▶ **TASK GOAL**: Both the line containing "Write the bpy" and the line containing "R = math.radians" belong in the copy, as do all lines between them, copied exactly; pictures do not.

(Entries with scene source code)
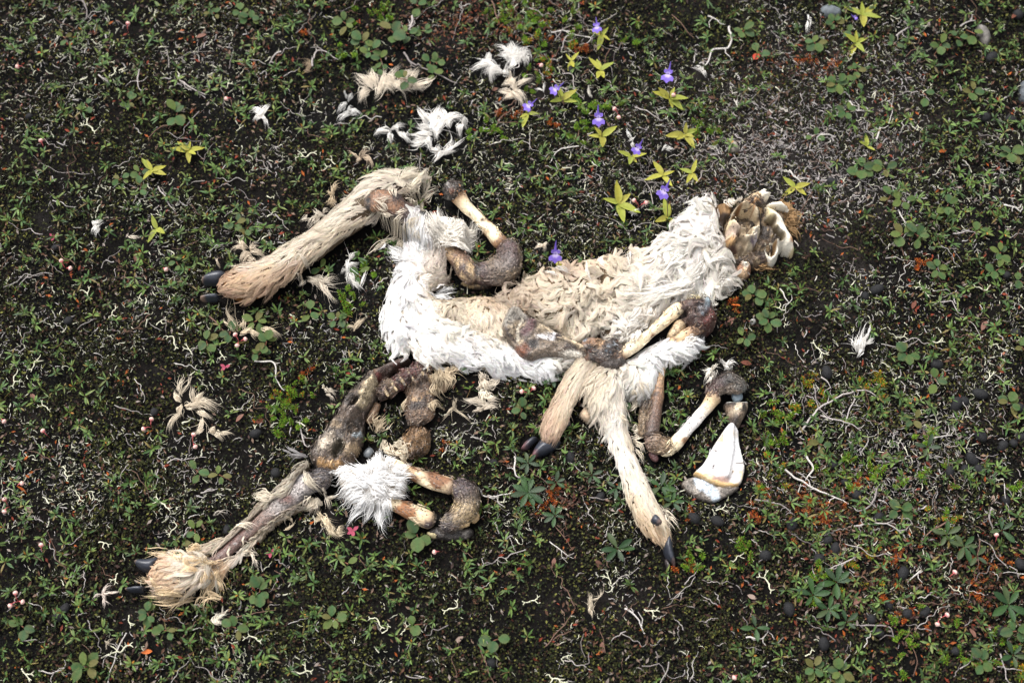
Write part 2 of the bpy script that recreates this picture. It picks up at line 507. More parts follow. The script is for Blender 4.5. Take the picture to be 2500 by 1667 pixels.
def fur(name, parent, src, n, guides, clump=14, cjit=0.35, curl=0.06, freq=1.2, lift=0.28, droop=0.25, width=0.0011, m=6, bald=(), colj=0.1, clumpness=0.75, label=None, keep=None, flyaway=0.05, nmin=-0.25, drape=True, mat=None, gather=0.7):
    V, T, N = src['V'], src['T'], src['N']
    A = np.linalg.norm(np.cross(V[T[:, 1]] - V[T[:, 0]], V[T[:, 2]] - V[T[:, 0]]), axis=1)
    nzc = N[T].mean(1)[:, 2]
    A = A * np.clip(nzc - nmin, 0, 1)
    k = rng.choice(len(T), n, p=A / A.sum())
    u = rng.random((n, 2)); u = np.where(u.sum(1, keepdims=True) > 1, 1 - u, u)
    def ip(Q): return Q[T[k, 0]] * (1 - u.sum(1))[:, None] + Q[T[k, 1]] * u[:, :1] + Q[T[k, 2]] * u[:, 1:]
    R, Nn = ip(V), ip(N)
    Nn /= np.linalg.norm(Nn, axis=1, keepdims=True)
    px, py = toPX(R[:, 0], R[:, 1], R[:, 2])
    ok = np.ones(n, bool)
    jx = fbm(R[:, 0], R[:, 1], None, 0.012, 2, 4) * 12
    for bp in bald:
        ok &= ~inside(px + jx, py + jx, np.asarray(bp, float))
    if keep is not None: ok &= inside(px + jx, py + jx, np.asarray(keep, float))
    R, Nn = R[ok], Nn[ok]; n = len(R)
    d, L, C = guide_field(R[:, 0], R[:, 1], guides)
    nc = max(2, n // clump)
    ci = rng.choice(n, nc, replace=False)
    own = np.empty(n, int)
    for s in range(0, n, 4000):
        D2 = ((R[s:s + 4000, None, :] - R[None, ci, :]) ** 2).sum(2)
        own[s:s + 4000] = D2.argmin(1)
    R = R[ci][own] + (R - R[ci][own]) * gather
    cang = rng.normal(0, cjit, nc) + 0.7 * cjit * fbm(R[ci, 0], R[ci, 1], None, 0.02, 2, 8) * 2
    ang = cang[own] * 0.85 + rng.normal(0, cjit * 0.35, n)
    fly = rng.random(n) < flyaway
    ang = np.where(fly, ang + rng.normal(0, 0.8, n), ang)
    ca, sa = np.cos(ang), np.sin(ang)
    d = np.stack([d[:, 0] * ca - d[:, 1] * sa, d[:, 0] * sa + d[:, 1] * ca, 0 * ca], -1)
    d = d - Nn * (d * Nn).sum(1, keepdims=True)
    d /= np.linalg.norm(d, axis=1, keepdims=True) + 1e-9
    cl = rng.normal(1, 0.16, nc).clip(0.6, 1.5)
    L = L * cl[own] * rng.uniform(0.75, 1.15, n)
    t = np.linspace(0, 1, m)[None, :, None]
    lf = lift * rng.uniform(0.5, 1.4, nc)[own]
    sd = np.cross(Nn, d)
    phs = rng.uniform(0, 6.28, nc)[own] + rng.normal(0, 0.35, n)
    cu = curl * rng.uniform(0.4, 1.6, nc)[own] * rng.choice([-1, 1], nc)[own]
    def path(idx_dir, idx_N, idx_L, idx_sd, root, lf, cu, phs):
        Lc = idx_L[:, None, None]
        return (root[:, None] + idx_dir[:, None] * Lc * t + idx_N[:, None] * Lc * lf[:, None, None] * (t - 0.75 * t * t)
                + idx_sd[:, None] * Lc * cu[:, None, None] * (np.sin(2 * np.pi * freq * t + phs[:, None, None]) - np.sin(phs)[:, None, None]) * (0.3 + 0.7 * t)
                - np.array([0, 0, 1.0]) * Lc * droop * t * t)
    P = path(d, Nn, L, sd, R, lf, cu, phs)
    Pc = P[ci][own]
    kk = (clumpness * np.where(fly, 0.1, 1))[:, None, None] * t ** 0.8
    Q = P * (1 - kk) + (Pc + (R - R[ci][own])[:, None] * 0.12) * kk
    if drape:
        fl = over(Q[..., 0], Q[..., 1])
        Q[..., 2] = np.maximum(Q[..., 2], gz(Q[..., 0], Q[..., 1]) + np.where(fl < 0.09, fl, 0) * 0.97 + 0.0012 + 0.0025 * rng.random((n, 1)))
    w = width * rng.uniform(0.6, 1.3, n) * np.where(fly, 0.6, 1)
    C = C * 0.74 + 0.16 * C.mean(1, keepdims=True) + 0.085
    C = C * (1 + colj * rng.normal(0, 1, (nc, 1))[own] + colj * 0.5 * rng.normal(0, 1, (n, 1)))
    C = np.clip(C * (1 + 0.03 * rng.normal(0, 1, (n, 3))), 0.01, 0.9)
    ref = Nn + rng.normal(0, 0.35, (n, 3)) + np.array([0, 0, 0.4])
    VV, q, CC = ribbons(Q, ref, w, C)
    me = new_mesh(name, VV, quads=q, col=CC, mat=mat or M_FUR)
    return link(name, me, parent, label)


def lock_points(locks, color, dens=1.0, m=7, z0=0.0025, rise=0.006, colj=0.1, curl=0.1, width=0.0010, on=True, fuzz=0.12, jit=0.6):
    """locks: (x0, y0, x1, y1, w px[, bend]) root to tip; returns stacked strands."""
    Ps, Ns, Ws, Cs = [], [], [], []
    color = np.asarray(color)
    for lk in locks:
        x0, y0, x1, y1, w = lk[:5]
        bend = lk[5] if len(lk) > 5 else rng.normal(0, 0.3)
        s = pxs(y0)
        zb = over(*W(x0, y0, 0.01)[:2]) if on else 0.0
        a, b = W(x0, y0, zb)[:2], W(x1, y1, zb)[:2]
        ln = np.hypot(*(b - a)) + 1e-6
        wm = w * s
        n = max(8, int(dens * 1.5 * wm / 0.0011 * (0.7 + 0.5 * rng.random())))
        dr = (b - a) / ln; sd = np.array([-dr[1], dr[0]])
        off = rng.normal(0, wm * 0.33, n); back = rng.normal(0, ln * 0.14, n)
        t = np.linspace(0, 1, m)[None]
        lens = ln * rng.uniform(0.6, 1.2, n)
        conv = rng.choice([0.15, 0.4, 0.75], p=[0.45, 0.35, 0.2]) + rng.normal(0, 0.1)
        fz = rng.random(n) < fuzz
        wav = rng.normal(0, curl * ln * 0.35); fr = rng.uniform(0.5, 1.1); p0 = rng.uniform(0, 6.28)
        lat = off[:, None] * (1 - (1 - conv) * t ** 1.1) * (0.4 + 0.6 * np.minimum(1, t * 3)) + bend * ln * 4 * t * (1 - t) * 0.5 + wav * np.sin(6.28 * fr * t + p0) * t
        lat = lat + (rng.normal(0, 0.10, n) * ln)[:, None] * t ** 2 * jit
        lat = lat + np.where(fz, rng.normal(0, 0.5, n) * ln, 0)[:, None] * t ** 1.5
        al = back[:, None] + lens[:, None] * t
        X = a[0] + dr[0] * al + sd[0] * lat; Y = a[1] + dr[1] * al + sd[1] * lat
        hgt = rng.uniform(0.3, 1.2, n)
        Z = gz(X, Y) + (over(X, Y) if on else 0) + z0 + (hgt[:, None] * rise * np.sin(np.pi * np.clip(t * 0.8 + 0.15, 0, 1)))
        Ps.append(np.stack([X, Y, Z], -1))
        Ns.append(np.array([0, 0, 1.0]) + rng.normal(0, 0.35, (n, 3)))
        Ws.append(width * rng.uniform(0.55, 1.3, n) * np.where(fz, 0.55, 1))
        cc = color * (1 + colj * rng.normal()) * (1 + 0.08 * rng.normal(0, 1, (n, 1)))
        Cs.append(np.clip(cc, 0.01, 0.9))
    return np.concatenate(Ps), np.concatenate(Ns), np.concatenate(Ws), np.concatenate(Cs)


def lock_groups(locks):
    """Locks that lie together, so that each separate bunch becomes a mesh of its own."""
    n = len(locks); own = list(range(n))
    bx = [(min(l[0], l[2]) - l[4] / 2, min(l[1], l[3]) - l[4] / 2, max(l[0], l[2]) + l[4] / 2, max(l[1], l[3]) + l[4] / 2) for l in locks]
    for i in range(n):
        for j in range(i):
            g = max(bx[i][0] - bx[j][2], bx[j][0] - bx[i][2], bx[i][1] - bx[j][3], bx[j][1] - bx[i][3])
            if g < 12:
                a, c = own[i], own[j]
                own = [c if o == a else o for o in own]
    return [[locks[i] for i in range(n) if own[i] == k] for k in sorted(set(own))]


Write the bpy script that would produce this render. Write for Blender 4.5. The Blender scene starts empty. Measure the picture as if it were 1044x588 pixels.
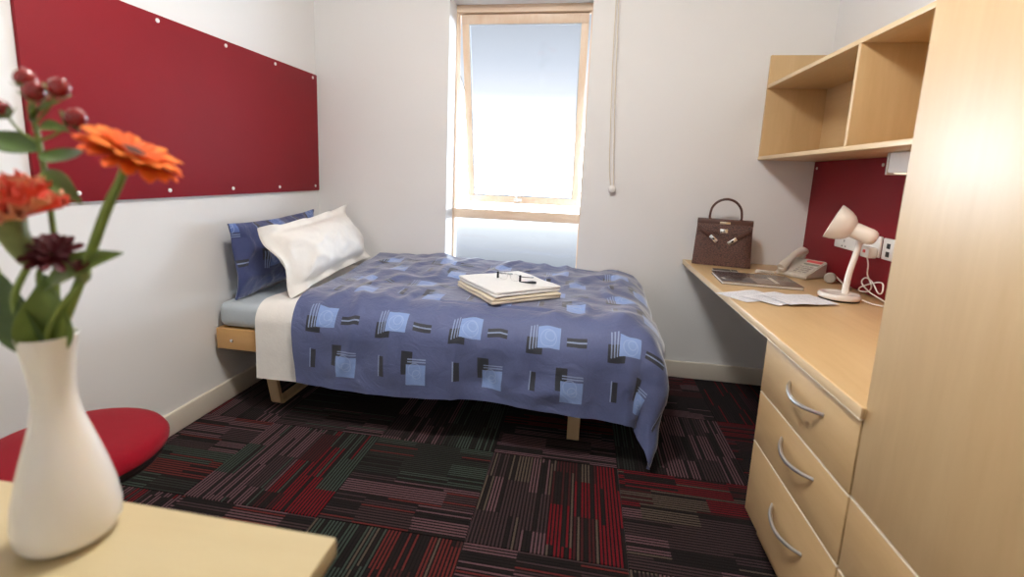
import bpy, bmesh, math, random
from mathutils import Vector, Matrix, noise

scene = bpy.context.scene
COL = scene.collection
PI = math.pi
R = math.radians

# ------------------------------------------------------------------ camera
cam_d = bpy.data.cameras.new('camera')
cam = bpy.data.objects.new('camera', cam_d)
COL.objects.link(cam)
FPX, W_, H_ = 487.483, 1044.0, 588.0
YAW, PITCH, ROLL = -.16234664, -.16358934, .03908237
fwd = Vector((math.sin(YAW)*math.cos(PITCH), math.cos(YAW)*math.cos(PITCH), math.sin(PITCH)))
rgt = Vector((math.cos(YAW), -math.sin(YAW), 0)); upv = rgt.cross(fwd)
c_, s_ = math.cos(ROLL), math.sin(ROLL)
r2 = c_*rgt + s_*upv; u2 = -s_*rgt + c_*upv
cam.matrix_world = Matrix(((r2.x, u2.x, -fwd.x, 1.64743843), (r2.y, u2.y, -fwd.y, -2.80467395),
                           (r2.z, u2.z, -fwd.z, 1.13554842), (0, 0, 0, 1)))
cam_d.sensor_fit = 'HORIZONTAL'; cam_d.sensor_width = 36
cam_d.lens = FPX/W_*36
cam_d.shift_x = 10.3632/W_; cam_d.shift_y = -36.0398/W_
cam_d.clip_start = .02
cam_d.dof.use_dof = True; cam_d.dof.focus_distance = 2.3; cam_d.dof.aperture_fstop = 2.5
scene.camera = cam

# ------------------------------------------------------------------ world: hazy daylight
world = bpy.data.worlds.new('sky'); scene.world = world; world.use_nodes = True
nt = world.node_tree; nt.nodes.clear()
wo = nt.nodes.new('ShaderNodeOutputWorld'); bg = nt.nodes.new('ShaderNodeBackground')
tc = nt.nodes.new('ShaderNodeTexCoord'); sx = nt.nodes.new('ShaderNodeSeparateXYZ')
mr = nt.nodes.new('ShaderNodeMapRange'); mr.inputs['From Min'].default_value = -.5; mr.inputs['From Max'].default_value = .5
cr = nt.nodes.new('ShaderNodeValToRGB')
nt.links.new(tc.outputs['Generated'], sx.inputs[0]); nt.links.new(sx.outputs['Z'], mr.inputs['Value'])
nt.links.new(mr.outputs[0], cr.inputs[0]); nt.links.new(cr.outputs[0], bg.inputs['Color']); nt.links.new(bg.outputs[0], wo.inputs[0])
el = cr.color_ramp.elements
stops = [(0.0, (0.0063, 0.0063, 0.0063)), (.28, (0.0099, 0.0101, 0.0108)), (.315, (0.0134, 0.0144, 0.0161)), (.35, (0.0193, 0.0204, 0.0224)), (.385, (0.0287, 0.0305, 0.0323)), (.41, (0.0538, 0.0582, 0.0627)), (.45, (.76, .88, 1.0)),
         (.57, (.76, .88, 1.0)), (.61, (0.0538, 0.0564, 0.0609)), (.66, (0.0296, 0.0309, 0.0336)), (.72, (0.0224, 0.0240, 0.0269)), (.79, (0.0164, 0.0176, 0.0197)), (1.0, (0.0121, 0.0139, 0.0179))]
while len(el) > 1: el.remove(el[-1])
el[0].position = stops[0][0]; el[0].color = stops[0][1] + (1,)
for p, c in stops[1:]:
    e = el.new(p); e.color = c + (1,)
bg.inputs['Strength'].default_value = 30.0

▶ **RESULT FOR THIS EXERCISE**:
Write the bpy script that would produce this render. Write for Blender 4.5. The Blender scene starts empty. Measure the picture as if it were 1044x588 pixels.
import bpy, bmesh, math, random
from mathutils import Vector, Matrix, noise

scene = bpy.context.scene
COL = scene.collection
PI = math.pi
R = math.radians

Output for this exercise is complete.